Scaled-CBSC: scaled counting-based stochastic computing multiplication for improved accuracy

Stochastic computing (SC) can lead area-efficient implementation of logic designs. Existing SC multiplication, however, suffers a long-standing problem: large multiplication error with small inputs due to its intrinsic nature of bit-stream based computing. In this article, we propose a new scaled counting-based SC multiplication approach, called Scaled-CBSC, to mitigate this issue by introducing scaling bits to ensure the bit '1' density of the stochastic number is sufficiently large. The idea is to convert the "small" inputs to "large" inputs, thus improve the accuracy of SC multiplication.
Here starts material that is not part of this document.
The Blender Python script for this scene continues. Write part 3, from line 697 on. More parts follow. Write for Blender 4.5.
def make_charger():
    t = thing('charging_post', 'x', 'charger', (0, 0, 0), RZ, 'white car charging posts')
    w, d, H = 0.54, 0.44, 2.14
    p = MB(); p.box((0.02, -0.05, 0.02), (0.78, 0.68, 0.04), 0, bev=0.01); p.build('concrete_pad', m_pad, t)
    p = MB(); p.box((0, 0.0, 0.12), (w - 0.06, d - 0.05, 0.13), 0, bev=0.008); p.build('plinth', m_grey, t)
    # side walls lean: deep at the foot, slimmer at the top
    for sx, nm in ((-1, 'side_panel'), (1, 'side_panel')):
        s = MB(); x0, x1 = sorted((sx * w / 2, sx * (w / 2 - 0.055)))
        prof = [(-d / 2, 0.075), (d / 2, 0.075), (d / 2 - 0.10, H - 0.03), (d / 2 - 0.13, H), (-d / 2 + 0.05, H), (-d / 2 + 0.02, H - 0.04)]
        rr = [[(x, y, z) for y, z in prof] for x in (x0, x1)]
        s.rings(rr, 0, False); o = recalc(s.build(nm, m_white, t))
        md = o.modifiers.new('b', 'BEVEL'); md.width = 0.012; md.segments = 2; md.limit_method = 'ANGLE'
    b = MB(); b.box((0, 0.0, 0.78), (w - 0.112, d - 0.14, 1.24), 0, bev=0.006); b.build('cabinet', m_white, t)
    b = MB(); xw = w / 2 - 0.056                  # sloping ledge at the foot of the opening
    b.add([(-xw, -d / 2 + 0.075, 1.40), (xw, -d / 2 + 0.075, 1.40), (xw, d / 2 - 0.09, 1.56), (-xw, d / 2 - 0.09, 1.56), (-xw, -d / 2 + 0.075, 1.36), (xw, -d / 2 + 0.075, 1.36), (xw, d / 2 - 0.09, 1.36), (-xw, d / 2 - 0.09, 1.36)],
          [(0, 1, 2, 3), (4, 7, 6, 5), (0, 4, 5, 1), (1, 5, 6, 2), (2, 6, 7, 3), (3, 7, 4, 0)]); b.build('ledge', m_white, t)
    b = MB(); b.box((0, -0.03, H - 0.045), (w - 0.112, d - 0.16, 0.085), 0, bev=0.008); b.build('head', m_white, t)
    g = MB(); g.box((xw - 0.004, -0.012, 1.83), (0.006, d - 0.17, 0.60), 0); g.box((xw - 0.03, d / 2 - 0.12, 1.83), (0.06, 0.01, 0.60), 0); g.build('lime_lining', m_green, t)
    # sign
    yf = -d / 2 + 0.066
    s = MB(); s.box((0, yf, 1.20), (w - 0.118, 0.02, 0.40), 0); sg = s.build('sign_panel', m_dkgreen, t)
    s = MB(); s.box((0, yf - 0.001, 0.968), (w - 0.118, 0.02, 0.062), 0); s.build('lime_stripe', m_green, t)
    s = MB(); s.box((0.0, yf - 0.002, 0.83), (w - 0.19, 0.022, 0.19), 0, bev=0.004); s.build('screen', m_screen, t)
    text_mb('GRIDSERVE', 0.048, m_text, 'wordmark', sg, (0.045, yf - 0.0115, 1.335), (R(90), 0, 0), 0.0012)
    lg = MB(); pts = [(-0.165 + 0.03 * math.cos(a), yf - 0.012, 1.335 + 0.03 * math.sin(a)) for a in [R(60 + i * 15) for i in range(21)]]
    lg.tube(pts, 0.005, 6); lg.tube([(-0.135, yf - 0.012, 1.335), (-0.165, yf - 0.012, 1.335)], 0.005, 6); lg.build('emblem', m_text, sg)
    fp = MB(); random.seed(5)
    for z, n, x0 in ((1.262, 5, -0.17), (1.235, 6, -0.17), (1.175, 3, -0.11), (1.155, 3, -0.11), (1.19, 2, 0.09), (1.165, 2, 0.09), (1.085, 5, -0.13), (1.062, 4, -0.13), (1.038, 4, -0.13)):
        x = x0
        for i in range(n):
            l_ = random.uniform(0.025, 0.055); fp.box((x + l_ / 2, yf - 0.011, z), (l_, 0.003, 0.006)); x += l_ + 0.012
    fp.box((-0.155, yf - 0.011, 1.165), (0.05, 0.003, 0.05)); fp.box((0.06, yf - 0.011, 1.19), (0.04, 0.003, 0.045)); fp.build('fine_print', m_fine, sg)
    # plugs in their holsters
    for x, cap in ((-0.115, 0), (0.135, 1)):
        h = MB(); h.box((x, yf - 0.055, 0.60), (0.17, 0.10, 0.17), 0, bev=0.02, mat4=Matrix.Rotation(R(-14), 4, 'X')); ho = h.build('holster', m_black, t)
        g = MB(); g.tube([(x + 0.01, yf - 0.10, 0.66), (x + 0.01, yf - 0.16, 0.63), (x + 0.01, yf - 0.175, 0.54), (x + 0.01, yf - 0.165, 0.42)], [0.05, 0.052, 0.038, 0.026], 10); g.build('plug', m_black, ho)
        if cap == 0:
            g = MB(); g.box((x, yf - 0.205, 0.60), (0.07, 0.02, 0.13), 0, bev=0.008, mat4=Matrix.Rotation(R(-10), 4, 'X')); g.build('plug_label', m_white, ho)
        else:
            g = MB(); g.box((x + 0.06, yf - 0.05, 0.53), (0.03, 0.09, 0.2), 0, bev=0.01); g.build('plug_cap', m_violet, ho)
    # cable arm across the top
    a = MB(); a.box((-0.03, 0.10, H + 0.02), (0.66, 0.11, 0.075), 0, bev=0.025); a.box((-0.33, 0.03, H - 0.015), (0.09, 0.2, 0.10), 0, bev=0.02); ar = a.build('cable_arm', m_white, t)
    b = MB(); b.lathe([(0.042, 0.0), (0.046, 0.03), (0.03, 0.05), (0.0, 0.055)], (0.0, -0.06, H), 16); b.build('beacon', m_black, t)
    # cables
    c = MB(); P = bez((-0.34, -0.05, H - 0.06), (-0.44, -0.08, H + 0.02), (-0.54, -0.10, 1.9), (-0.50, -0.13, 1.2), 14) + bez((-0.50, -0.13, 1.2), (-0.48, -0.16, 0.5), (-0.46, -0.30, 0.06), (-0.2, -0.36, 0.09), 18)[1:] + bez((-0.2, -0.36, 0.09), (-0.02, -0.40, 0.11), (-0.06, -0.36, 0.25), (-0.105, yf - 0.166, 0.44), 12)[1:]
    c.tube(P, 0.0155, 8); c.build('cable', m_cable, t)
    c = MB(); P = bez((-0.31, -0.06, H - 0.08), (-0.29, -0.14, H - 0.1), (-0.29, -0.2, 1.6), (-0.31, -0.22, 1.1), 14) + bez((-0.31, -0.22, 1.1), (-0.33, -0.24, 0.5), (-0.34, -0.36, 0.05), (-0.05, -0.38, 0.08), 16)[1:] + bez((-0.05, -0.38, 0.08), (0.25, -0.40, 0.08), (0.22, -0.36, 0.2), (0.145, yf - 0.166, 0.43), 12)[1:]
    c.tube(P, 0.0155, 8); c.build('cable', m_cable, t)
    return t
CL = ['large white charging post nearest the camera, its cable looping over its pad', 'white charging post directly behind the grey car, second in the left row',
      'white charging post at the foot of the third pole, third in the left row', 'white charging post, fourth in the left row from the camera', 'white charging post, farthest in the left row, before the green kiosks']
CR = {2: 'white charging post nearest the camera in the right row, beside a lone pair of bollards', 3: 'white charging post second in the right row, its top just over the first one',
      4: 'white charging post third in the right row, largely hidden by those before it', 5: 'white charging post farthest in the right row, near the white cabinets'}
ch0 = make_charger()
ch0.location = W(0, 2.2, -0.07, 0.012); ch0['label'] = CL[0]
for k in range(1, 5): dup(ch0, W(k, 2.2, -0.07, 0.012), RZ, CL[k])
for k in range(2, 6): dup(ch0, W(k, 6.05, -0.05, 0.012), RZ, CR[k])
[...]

But different from an existing stream-bit based approach, the new method uses the binary format and does not require stochastic addition as the SC multiplication always starts with binary numbers. Furthermore, Scaled-CBSC only requires all the numbers to be larger than 0.5 instead of arbitrary defined threshold, which leads to integer numbers only for the scaling term. The experimental results show that the 8-bit Scaled-CBSC multiplication with 3 scaling bits can achieve up to 46.6% and 30.4% improvements in mean error and standard deviation, respectively; reduce the peak relative error from 100% to 1.8%; and improve 12.6%, 51.5%, 57.6%, 58.4% in delay, area, area-delay product, energy consumption, respectively, over the state of art work. Furthermore, we evaluate the proposed multiplication approach in a discrete cosine transformation (DCT) application. The results show that with 3 scaling bits, 8 -bit scaled counting-based SC multiplication can improve the image quality with 5.9dB upon the state of art work in average.